Yup. Aladdin's father is revealed to be the King of Thieves, who is searching for the Hand of Midas that was hidden on an island that was on the back of a giant turtle.
 

Pompadour

Member
It still bums me out that the rival dialogue in SF4 was ONLY in Arcade Mode.

That was so incredibly dumb. The worst part about the focus on story modes in fighting games is that all the cool shit in them is often limited to that mode. SFV's story mode has all this voice acting, animations, and levels limited to a mode people will play once or twice.

They need to take that money and invest it into a bunch of character specific mid-match dialogue, intros, winposes, etc. and let the fights tell the story. Add that to the arcade mode and it'll be cinematic enough to please the people who "need" a story mode in fighting games.
 

Line_HTX

Member
Ugh, this thing will be on TBS? Hope it's not as bad and boring as Shaq shilling that CSGO League that was also on TBS last year.
 

Beckx

Member
I tried to give SFV another shot yesterday. Started the game on Steam assuming that like other fighting games, it's been keeping itself auto-updated through Steam. Nope. It wants to update via the the client itself with a large update. Tried messing around in training mode and remembered that the game still runs like ass on my Alienware Alpha even at 720p/medium settings (and anything below medium looks really, really bad - the game's performance scaling is terrible).
Thought about trying story mode but got a warning that since it was updating and therefore offline, I wouldn't earn any fight money.

Closed out the app and played other fighting games. It may very well be a great technical street fighter but some of the decisions they made are just brain dead.
 
I tried to give SFV another shot yesterday. Started the game on Steam assuming that like other fighting games, it's been keeping itself auto-updated through Steam. Nope. It wants to update via the the client itself with a large update. Tried messing around in training mode and remembered that the game still runs like ass on my Alienware Alpha even at 720p/medium settings (and anything below medium looks really, really bad - the game's performance scaling is terrible).
Thought about trying story mode but got a warning that since it was updating and therefore offline, I wouldn't earn any fight money.

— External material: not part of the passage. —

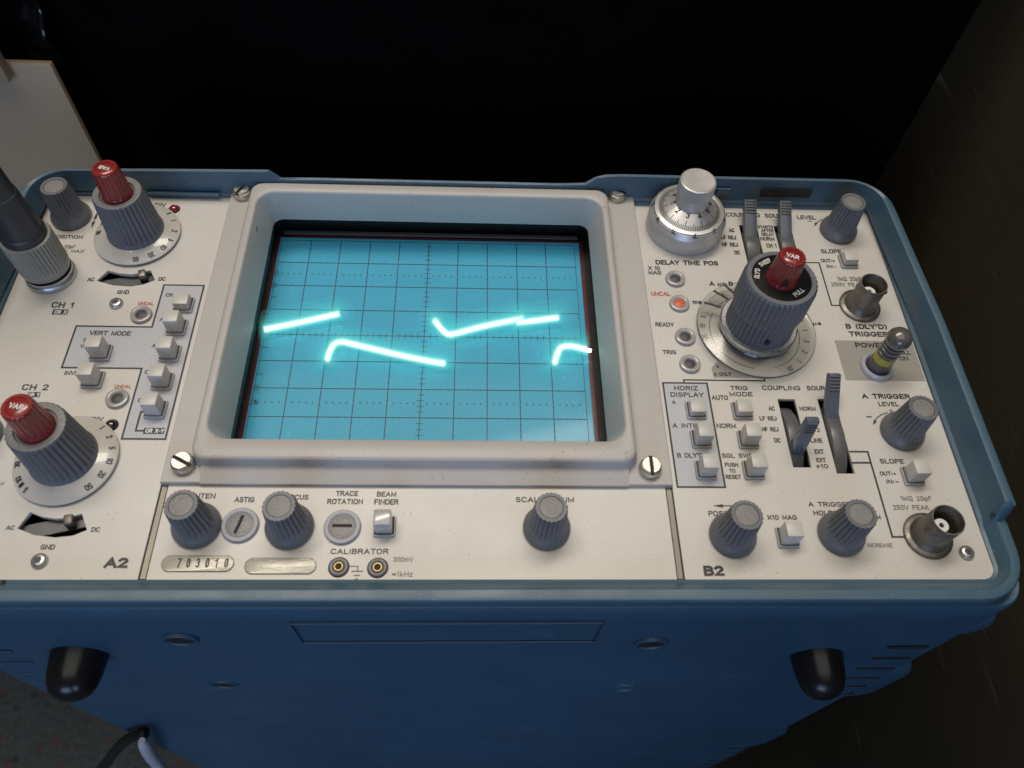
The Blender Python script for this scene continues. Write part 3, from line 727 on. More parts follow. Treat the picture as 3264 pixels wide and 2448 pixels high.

Closed out the app and played other fighting games. It may very well be a great technical street fighter but some of the decisions they made are just brain dead.

gaf/video game world fighting game of the year tho
 

Dahbomb

Member
Yep. So many baffling design decissions. Throws beating buttons still boggles my mind. Throws should be bottom of the priority wheel. There needs to be some risk when attempting a throw on offense.
Also made worse by throws having just 18f recovery so even when you do throw whiff on offense and they jump up you can still anti air in time LOL! Command throws are better in this regard, loads of recovery time on them where you can legit back dash/jump up and still get a punish on most of them.

Worst is when they whiff a throw in your face but you can't react in time to punish it because 18f with 6.5 of lag plus internet. They throw whiff, recover and throw out a button just when you realized they whiffed a throw and you should press a button but you get stuffed or worse CC'd for your troubles.